20.2.18

Hillbilly Elegy

I borrowed JD Vance's best-selling Hillbilly Elegy from a friend (thanks, Juzzy!) after seeing numerous recommendations online, and indeed the cover of the edition I read is thick with gushing praise, including the claim that it 'explains Brexit and the rise of Trump.'

That's a big call for a fairly little book, and one I don't think is entirely justified. It's also, as far as I can tell, not the intention of the writer.

JD Vance is a young writer, only about thirty, but he tells his story with clarity, insight and keen  awareness of the connections between the personal and the political. He grew up in Ohio, but from 'hillbilly' stock: fiercely loyal, resentful, a law unto themselves. JD's childhood was marred by domestic violence, parental substance abuse and instability. He was saved by the unstinting love and hard work demanded by his grandparents, which saw him eventually graduate in Law from Yale. This is a postcard from the heart of Trump's America, though as Vance is a conservative at heart, he ultimately lays blame for America's malaise on a lack of personal discipline and responsibility rather than systemic political failures.

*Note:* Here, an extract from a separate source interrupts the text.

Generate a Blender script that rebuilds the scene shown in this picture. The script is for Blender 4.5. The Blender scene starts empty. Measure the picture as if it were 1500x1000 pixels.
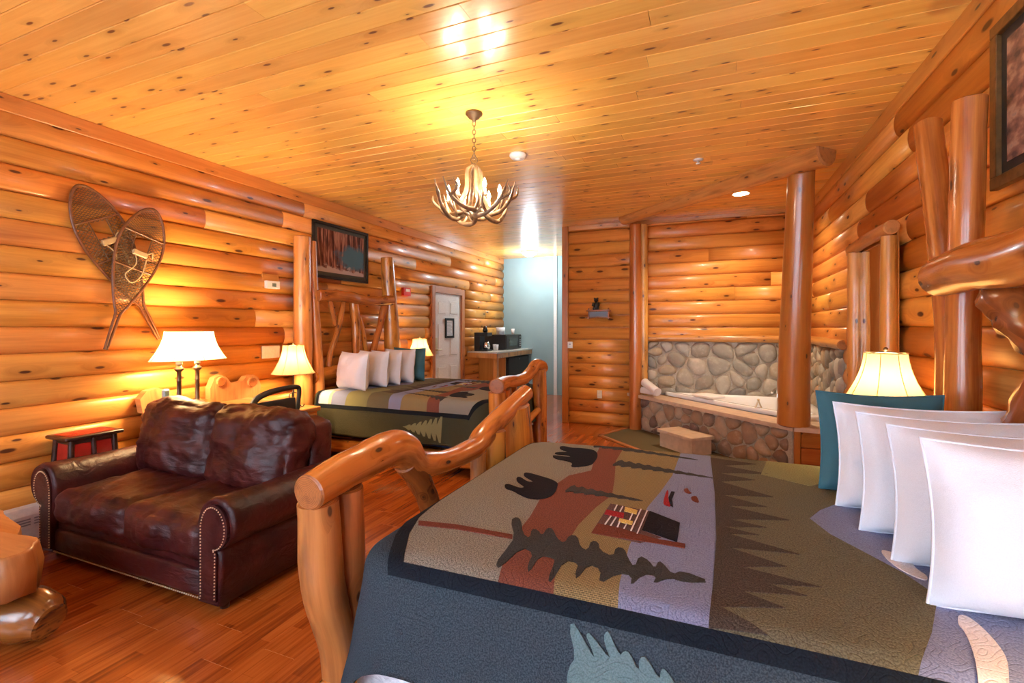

Some parts of Vance's story were utterly foreign to my own life -- screaming parental fights, wild spending on showy consumer goods, using a pay-day lender to survive till the next pay cheque. But other parts resonated with my own experience. Vance ends up at Yale and realises he has entered another world, one where he doesn't understand the rules of the game.

He was one step ahead of me when I landed at Melbourne University Law School -- I didn't even realise there was a game. Networking, making contacts, befriending lecturers who might give you a recommendation -- I just didn't know that this was part of what university was supposed to give you. But to play the game, you have to understand that the game exists. I was totally clueless. But like Vance, I was the first member of my family to attend university; there was no one to tell me how things worked. It's not enough just to gain access to the institutions of power (interestingly, I'm also now reading about Elena's experience of the same situation in Elena Ferrante's Those Who Leave and Those Who Stay). You also need to navigate the unseen rituals, dress properly, speak properly to the right people, ingratiate yourself, submit articles to the journals that count. And nobody explains that stuff: you're supposed to just know. These are the unseen barriers that shut off opportunities to the poor, even if they scrape into the bastions of the elite.